• _Short task_:
Locate the word "Write" in the data below, then copy every line that holds it.

• _Dataset records_:
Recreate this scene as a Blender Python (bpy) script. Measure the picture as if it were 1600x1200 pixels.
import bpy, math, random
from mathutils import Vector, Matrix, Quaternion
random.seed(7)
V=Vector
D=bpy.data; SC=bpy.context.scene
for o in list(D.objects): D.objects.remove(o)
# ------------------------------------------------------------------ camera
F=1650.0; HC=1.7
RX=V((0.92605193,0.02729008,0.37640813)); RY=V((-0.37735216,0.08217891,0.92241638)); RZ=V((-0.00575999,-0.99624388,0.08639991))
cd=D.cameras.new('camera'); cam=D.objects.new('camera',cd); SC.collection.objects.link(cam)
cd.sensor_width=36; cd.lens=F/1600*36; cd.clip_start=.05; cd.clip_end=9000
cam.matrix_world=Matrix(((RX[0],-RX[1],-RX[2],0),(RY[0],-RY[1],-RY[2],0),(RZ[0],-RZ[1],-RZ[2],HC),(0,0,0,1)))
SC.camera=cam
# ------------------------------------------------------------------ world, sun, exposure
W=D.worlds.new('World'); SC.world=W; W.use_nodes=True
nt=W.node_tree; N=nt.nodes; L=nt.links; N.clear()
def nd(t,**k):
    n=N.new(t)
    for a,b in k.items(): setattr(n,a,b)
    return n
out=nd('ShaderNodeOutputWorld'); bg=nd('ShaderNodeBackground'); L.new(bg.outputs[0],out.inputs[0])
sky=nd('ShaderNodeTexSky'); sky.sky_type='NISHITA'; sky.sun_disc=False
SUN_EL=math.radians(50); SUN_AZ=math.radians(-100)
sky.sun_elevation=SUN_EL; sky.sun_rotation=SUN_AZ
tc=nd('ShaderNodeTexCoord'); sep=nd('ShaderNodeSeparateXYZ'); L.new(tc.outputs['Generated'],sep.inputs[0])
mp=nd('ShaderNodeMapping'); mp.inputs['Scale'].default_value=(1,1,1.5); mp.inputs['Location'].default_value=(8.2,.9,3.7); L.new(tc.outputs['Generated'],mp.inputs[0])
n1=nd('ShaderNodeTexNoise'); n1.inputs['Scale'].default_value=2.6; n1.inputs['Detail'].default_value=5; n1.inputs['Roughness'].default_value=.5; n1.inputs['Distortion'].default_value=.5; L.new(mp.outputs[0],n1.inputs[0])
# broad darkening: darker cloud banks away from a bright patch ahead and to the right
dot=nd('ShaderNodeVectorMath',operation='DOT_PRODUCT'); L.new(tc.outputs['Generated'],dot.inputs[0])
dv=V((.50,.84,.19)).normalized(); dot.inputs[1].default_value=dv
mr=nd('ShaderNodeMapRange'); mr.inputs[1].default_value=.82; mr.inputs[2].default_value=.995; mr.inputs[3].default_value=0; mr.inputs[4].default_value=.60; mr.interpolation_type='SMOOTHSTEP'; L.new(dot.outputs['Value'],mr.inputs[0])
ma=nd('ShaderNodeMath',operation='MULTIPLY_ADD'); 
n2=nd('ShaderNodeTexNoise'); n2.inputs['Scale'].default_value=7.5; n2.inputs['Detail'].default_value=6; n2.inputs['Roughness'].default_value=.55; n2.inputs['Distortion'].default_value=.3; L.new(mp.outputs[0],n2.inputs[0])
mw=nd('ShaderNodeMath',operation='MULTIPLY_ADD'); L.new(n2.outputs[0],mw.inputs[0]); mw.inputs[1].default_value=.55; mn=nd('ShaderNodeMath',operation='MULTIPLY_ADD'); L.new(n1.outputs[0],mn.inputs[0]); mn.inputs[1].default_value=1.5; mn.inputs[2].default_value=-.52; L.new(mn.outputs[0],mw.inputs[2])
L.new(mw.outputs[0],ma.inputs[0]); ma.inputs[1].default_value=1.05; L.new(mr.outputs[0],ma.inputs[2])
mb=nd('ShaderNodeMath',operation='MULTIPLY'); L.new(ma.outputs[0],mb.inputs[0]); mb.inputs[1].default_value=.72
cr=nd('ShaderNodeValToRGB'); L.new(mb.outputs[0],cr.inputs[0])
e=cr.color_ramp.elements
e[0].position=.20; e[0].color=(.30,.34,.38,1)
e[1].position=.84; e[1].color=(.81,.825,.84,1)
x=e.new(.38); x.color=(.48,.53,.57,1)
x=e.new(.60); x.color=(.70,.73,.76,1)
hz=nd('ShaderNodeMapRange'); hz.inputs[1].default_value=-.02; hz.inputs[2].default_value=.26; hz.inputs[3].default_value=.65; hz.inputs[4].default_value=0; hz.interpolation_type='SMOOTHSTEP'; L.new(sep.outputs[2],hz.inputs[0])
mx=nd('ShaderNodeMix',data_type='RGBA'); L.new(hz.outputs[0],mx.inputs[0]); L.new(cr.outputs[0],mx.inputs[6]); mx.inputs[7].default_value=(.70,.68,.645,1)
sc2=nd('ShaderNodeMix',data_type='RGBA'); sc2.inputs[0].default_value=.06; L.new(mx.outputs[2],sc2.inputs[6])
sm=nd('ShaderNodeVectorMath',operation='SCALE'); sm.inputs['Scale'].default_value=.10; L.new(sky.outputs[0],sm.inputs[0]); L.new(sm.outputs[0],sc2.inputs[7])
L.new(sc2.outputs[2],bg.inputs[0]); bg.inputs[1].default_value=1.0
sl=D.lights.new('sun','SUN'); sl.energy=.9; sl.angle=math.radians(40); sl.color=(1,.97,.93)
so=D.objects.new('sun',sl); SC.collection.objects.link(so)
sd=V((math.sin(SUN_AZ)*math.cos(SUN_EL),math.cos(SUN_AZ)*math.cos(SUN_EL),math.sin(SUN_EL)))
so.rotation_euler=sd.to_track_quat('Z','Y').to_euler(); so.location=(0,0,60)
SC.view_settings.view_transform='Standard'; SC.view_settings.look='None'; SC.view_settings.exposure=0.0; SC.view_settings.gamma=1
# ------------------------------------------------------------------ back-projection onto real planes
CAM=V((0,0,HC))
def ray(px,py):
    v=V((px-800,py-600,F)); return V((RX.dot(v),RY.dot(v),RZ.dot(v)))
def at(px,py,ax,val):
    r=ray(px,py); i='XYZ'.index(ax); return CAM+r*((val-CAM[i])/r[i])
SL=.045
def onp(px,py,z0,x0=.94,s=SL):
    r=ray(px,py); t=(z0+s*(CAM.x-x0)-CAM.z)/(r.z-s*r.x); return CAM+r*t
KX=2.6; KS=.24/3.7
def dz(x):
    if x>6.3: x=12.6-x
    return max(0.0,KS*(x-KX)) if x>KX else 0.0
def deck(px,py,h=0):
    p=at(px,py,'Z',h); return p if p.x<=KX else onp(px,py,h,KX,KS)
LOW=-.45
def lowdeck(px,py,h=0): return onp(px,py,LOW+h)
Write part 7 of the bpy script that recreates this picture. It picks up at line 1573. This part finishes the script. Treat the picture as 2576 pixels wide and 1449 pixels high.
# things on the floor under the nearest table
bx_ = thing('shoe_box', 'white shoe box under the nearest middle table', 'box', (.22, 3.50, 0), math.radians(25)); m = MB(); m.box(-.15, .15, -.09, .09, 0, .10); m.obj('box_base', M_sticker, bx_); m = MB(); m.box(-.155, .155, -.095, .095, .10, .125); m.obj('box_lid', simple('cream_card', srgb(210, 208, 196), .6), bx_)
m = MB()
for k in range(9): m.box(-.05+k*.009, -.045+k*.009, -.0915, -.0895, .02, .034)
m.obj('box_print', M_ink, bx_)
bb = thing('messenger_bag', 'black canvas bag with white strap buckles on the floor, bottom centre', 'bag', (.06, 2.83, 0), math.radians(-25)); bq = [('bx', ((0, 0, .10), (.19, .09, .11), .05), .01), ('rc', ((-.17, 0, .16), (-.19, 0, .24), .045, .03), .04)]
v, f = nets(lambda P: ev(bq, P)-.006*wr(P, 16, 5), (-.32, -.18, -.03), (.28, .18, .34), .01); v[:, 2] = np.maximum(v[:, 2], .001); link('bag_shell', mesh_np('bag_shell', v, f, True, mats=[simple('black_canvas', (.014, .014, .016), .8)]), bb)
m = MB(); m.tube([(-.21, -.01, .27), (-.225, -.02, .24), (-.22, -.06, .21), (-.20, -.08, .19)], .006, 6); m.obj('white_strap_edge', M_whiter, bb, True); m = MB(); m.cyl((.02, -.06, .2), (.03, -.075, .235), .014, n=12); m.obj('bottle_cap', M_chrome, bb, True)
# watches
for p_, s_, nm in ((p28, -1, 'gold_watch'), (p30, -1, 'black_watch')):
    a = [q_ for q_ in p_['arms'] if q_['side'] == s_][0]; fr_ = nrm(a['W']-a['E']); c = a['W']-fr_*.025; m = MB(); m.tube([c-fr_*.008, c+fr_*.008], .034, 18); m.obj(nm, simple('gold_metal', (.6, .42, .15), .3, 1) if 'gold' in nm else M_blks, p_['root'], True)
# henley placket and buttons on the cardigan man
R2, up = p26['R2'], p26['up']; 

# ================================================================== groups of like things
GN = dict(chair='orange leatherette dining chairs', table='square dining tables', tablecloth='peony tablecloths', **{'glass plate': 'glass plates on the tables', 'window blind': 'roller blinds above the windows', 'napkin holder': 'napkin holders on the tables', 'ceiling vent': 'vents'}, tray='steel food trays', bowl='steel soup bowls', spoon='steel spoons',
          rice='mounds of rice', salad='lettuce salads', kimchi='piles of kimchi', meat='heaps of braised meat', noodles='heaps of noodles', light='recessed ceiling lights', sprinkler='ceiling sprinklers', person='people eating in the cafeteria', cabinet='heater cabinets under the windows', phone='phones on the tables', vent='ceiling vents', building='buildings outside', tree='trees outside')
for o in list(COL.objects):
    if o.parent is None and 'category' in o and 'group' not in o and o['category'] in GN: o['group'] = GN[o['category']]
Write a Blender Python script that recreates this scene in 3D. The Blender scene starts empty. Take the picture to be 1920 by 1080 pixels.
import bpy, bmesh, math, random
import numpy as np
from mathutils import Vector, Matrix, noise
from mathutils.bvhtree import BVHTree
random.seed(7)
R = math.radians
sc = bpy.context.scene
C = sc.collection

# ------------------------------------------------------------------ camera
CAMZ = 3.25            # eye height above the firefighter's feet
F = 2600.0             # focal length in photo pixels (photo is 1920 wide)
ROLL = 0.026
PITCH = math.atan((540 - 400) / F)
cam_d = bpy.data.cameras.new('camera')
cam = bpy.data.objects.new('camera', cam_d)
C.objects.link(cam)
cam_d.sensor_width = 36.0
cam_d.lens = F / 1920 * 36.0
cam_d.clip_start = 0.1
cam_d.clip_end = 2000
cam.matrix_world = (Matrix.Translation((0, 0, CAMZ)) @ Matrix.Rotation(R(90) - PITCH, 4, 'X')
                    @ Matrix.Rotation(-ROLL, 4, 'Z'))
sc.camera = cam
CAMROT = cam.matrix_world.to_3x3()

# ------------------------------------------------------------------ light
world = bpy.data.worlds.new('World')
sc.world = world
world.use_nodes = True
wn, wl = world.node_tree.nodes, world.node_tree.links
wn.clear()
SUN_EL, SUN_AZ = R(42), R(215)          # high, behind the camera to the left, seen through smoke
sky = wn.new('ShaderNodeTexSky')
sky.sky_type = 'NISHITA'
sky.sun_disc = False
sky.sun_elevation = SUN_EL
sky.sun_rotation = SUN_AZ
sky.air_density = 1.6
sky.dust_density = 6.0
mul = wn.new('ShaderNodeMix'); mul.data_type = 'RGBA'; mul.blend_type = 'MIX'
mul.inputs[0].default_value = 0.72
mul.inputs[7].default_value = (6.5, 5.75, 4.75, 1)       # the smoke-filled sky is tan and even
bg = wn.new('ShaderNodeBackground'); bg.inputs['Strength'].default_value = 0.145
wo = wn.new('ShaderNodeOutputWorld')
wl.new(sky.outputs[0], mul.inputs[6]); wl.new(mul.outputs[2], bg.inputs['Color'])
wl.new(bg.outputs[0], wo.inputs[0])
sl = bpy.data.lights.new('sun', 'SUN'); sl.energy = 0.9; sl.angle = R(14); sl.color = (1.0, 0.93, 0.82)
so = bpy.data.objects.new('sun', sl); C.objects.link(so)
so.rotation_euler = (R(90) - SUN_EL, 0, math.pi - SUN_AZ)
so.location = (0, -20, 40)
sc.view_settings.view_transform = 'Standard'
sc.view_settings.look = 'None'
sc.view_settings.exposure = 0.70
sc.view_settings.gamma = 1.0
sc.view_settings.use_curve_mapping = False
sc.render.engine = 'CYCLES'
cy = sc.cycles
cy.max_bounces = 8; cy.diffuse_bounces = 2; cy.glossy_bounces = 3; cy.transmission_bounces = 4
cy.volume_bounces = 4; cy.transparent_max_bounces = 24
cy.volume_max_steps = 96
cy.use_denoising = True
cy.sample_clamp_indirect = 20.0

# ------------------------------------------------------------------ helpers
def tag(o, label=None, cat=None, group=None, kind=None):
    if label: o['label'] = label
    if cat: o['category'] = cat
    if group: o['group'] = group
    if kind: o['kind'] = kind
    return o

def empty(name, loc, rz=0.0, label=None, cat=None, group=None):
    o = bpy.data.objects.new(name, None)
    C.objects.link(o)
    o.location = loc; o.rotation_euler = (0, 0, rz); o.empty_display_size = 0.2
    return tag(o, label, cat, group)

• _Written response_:
Write part 7 of the bpy script that recreates this picture. It picks up at line 1573. This part finishes the script. Treat the picture as 2576 pixels wide and 1449 pixels high.
Write a Blender Python script that recreates this scene in 3D. The Blender scene starts empty. Take the picture to be 1920 by 1080 pixels.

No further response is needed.